>>>

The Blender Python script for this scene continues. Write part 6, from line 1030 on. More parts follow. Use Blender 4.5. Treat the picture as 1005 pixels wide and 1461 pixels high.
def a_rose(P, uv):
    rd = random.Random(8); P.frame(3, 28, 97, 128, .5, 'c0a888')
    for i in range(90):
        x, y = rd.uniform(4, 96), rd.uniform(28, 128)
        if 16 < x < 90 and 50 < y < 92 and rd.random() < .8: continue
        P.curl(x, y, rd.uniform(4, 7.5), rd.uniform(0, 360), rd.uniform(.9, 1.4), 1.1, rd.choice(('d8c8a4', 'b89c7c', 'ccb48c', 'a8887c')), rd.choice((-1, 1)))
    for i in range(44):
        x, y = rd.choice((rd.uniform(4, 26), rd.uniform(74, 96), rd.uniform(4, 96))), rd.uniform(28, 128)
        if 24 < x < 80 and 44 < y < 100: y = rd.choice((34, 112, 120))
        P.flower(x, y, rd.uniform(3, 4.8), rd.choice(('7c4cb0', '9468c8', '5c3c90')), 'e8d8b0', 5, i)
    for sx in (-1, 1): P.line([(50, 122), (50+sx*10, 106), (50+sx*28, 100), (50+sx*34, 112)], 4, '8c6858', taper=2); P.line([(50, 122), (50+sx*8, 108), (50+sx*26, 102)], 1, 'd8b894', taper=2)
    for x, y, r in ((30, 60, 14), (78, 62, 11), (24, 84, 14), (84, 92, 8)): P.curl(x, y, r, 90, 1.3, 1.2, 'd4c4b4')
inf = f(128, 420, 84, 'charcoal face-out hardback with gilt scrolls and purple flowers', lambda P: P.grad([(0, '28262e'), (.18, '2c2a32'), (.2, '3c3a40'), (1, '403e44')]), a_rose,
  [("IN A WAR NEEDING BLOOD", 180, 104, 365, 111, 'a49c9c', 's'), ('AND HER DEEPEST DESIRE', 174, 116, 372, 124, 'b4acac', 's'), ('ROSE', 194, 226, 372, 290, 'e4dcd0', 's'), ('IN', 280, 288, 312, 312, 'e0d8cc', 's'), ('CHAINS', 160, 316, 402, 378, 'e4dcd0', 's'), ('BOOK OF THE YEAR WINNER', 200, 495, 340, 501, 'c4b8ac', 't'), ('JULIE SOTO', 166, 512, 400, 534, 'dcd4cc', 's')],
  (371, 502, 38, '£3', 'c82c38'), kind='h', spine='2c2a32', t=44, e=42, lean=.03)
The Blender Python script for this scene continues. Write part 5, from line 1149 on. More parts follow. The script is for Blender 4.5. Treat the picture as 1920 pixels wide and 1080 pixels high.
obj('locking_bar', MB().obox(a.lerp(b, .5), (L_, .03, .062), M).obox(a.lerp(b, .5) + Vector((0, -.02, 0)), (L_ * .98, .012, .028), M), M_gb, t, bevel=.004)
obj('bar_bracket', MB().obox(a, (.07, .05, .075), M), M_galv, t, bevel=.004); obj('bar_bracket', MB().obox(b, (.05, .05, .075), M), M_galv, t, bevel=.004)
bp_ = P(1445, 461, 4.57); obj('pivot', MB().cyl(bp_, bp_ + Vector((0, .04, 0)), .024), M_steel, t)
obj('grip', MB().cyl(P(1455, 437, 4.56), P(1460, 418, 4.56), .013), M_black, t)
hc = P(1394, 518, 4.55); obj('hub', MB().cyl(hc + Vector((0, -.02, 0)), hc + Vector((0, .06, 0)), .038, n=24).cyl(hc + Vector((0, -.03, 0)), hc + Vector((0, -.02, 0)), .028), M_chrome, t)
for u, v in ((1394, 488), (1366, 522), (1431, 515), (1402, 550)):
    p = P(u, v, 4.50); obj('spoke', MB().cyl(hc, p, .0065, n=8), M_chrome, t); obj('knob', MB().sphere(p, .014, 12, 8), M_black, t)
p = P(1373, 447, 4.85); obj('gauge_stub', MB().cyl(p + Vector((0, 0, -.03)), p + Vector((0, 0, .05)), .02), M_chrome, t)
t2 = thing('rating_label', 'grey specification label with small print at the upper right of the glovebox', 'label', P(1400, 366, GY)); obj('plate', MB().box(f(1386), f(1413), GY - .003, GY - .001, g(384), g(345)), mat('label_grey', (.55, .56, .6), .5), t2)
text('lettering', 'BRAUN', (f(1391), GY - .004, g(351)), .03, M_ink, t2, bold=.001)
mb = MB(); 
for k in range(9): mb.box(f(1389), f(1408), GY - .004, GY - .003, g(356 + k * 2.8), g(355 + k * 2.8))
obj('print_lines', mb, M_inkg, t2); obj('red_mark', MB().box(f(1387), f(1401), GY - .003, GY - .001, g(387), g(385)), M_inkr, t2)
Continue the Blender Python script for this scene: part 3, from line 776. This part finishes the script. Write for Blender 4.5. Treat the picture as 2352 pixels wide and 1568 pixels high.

<<<

Written problem: Print out every entry, keeping each one exact.

Complete answer:
The Blender Python script for this scene continues. Write part 6, from line 1030 on. More parts follow. Use Blender 4.5. Treat the picture as 1005 pixels wide and 1461 pixels high.
def a_rose(P, uv):
    rd = random.Random(8); P.frame(3, 28, 97, 128, .5, 'c0a888')
    for i in range(90):
        x, y = rd.uniform(4, 96), rd.uniform(28, 128)
        if 16 < x < 90 and 50 < y < 92 and rd.random() < .8: continue
        P.curl(x, y, rd.uniform(4, 7.5), rd.uniform(0, 360), rd.uniform(.9, 1.4), 1.1, rd.choice(('d8c8a4', 'b89c7c', 'ccb48c', 'a8887c')), rd.choice((-1, 1)))
    for i in range(44):
        x, y = rd.choice((rd.uniform(4, 26), rd.uniform(74, 96), rd.uniform(4, 96))), rd.uniform(28, 128)
        if 24 < x < 80 and 44 < y < 100: y = rd.choice((34, 112, 120))
        P.flower(x, y, rd.uniform(3, 4.8), rd.choice(('7c4cb0', '9468c8', '5c3c90')), 'e8d8b0', 5, i)
    for sx in (-1, 1): P.line([(50, 122), (50+sx*10, 106), (50+sx*28, 100), (50+sx*34, 112)], 4, '8c6858', taper=2); P.line([(50, 122), (50+sx*8, 108), (50+sx*26, 102)], 1, 'd8b894', taper=2)
    for x, y, r in ((30, 60, 14), (78, 62, 11), (24, 84, 14), (84, 92, 8)): P.curl(x, y, r, 90, 1.3, 1.2, 'd4c4b4')
inf = f(128, 420, 84, 'charcoal face-out hardback with gilt scrolls and purple flowers', lambda P: P.grad([(0, '28262e'), (.18, '2c2a32'), (.2, '3c3a40'), (1, '403e44')]), a_rose,
  [("IN A WAR NEEDING BLOOD", 180, 104, 365, 111, 'a49c9c', 's'), ('AND HER DEEPEST DESIRE', 174, 116, 372, 124, 'b4acac', 's'), ('ROSE', 194, 226, 372, 290, 'e4dcd0', 's'), ('IN', 280, 288, 312, 312, 'e0d8cc', 's'), ('CHAINS', 160, 316, 402, 378, 'e4dcd0', 's'), ('BOOK OF THE YEAR WINNER', 200, 495, 340, 501, 'c4b8ac', 't'), ('JULIE SOTO', 166, 512, 400, 534, 'dcd4cc', 's')],
  (371, 502, 38, '£3', 'c82c38'), kind='h', spine='2c2a32', t=44, e=42, lean=.03)
The Blender Python script for this scene continues. Write part 5, from line 1149 on. More parts follow. The script is for Blender 4.5. Treat the picture as 1920 pixels wide and 1080 pixels high.
obj('locking_bar', MB().obox(a.lerp(b, .5), (L_, .03, .062), M).obox(a.lerp(b, .5) + Vector((0, -.02, 0)), (L_ * .98, .012, .028), M), M_gb, t, bevel=.004)
obj('bar_bracket', MB().obox(a, (.07, .05, .075), M), M_galv, t, bevel=.004); obj('bar_bracket', MB().obox(b, (.05, .05, .075), M), M_galv, t, bevel=.004)
bp_ = P(1445, 461, 4.57); obj('pivot', MB().cyl(bp_, bp_ + Vector((0, .04, 0)), .024), M_steel, t)
obj('grip', MB().cyl(P(1455, 437, 4.56), P(1460, 418, 4.56), .013), M_black, t)
hc = P(1394, 518, 4.55); obj('hub', MB().cyl(hc + Vector((0, -.02, 0)), hc + Vector((0, .06, 0)), .038, n=24).cyl(hc + Vector((0, -.03, 0)), hc + Vector((0, -.02, 0)), .028), M_chrome, t)
for u, v in ((1394, 488), (1366, 522), (1431, 515), (1402, 550)):
    p = P(u, v, 4.50); obj('spoke', MB().cyl(hc, p, .0065, n=8), M_chrome, t); obj('knob', MB().sphere(p, .014, 12, 8), M_black, t)
p = P(1373, 447, 4.85); obj('gauge_stub', MB().cyl(p + Vector((0, 0, -.03)), p + Vector((0, 0, .05)), .02), M_chrome, t)
t2 = thing('rating_label', 'grey specification label with small print at the upper right of the glovebox', 'label', P(1400, 366, GY)); obj('plate', MB().box(f(1386), f(1413), GY - .003, GY - .001, g(384), g(345)), mat('label_grey', (.55, .56, .6), .5), t2)
text('lettering', 'BRAUN', (f(1391), GY - .004, g(351)), .03, M_ink, t2, bold=.001)
mb = MB(); 
for k in range(9): mb.box(f(1389), f(1408), GY - .004, GY - .003, g(356 + k * 2.8), g(355 + k * 2.8))
obj('print_lines', mb, M_inkg, t2); obj('red_mark', MB().box(f(1387), f(1401), GY - .003, GY - .001, g(387), g(385)), M_inkr, t2)
Continue the Blender Python script for this scene: part 3, from line 776. This part finishes the script. Write for Blender 4.5. Treat the picture as 2352 pixels wide and 1568 pixels high.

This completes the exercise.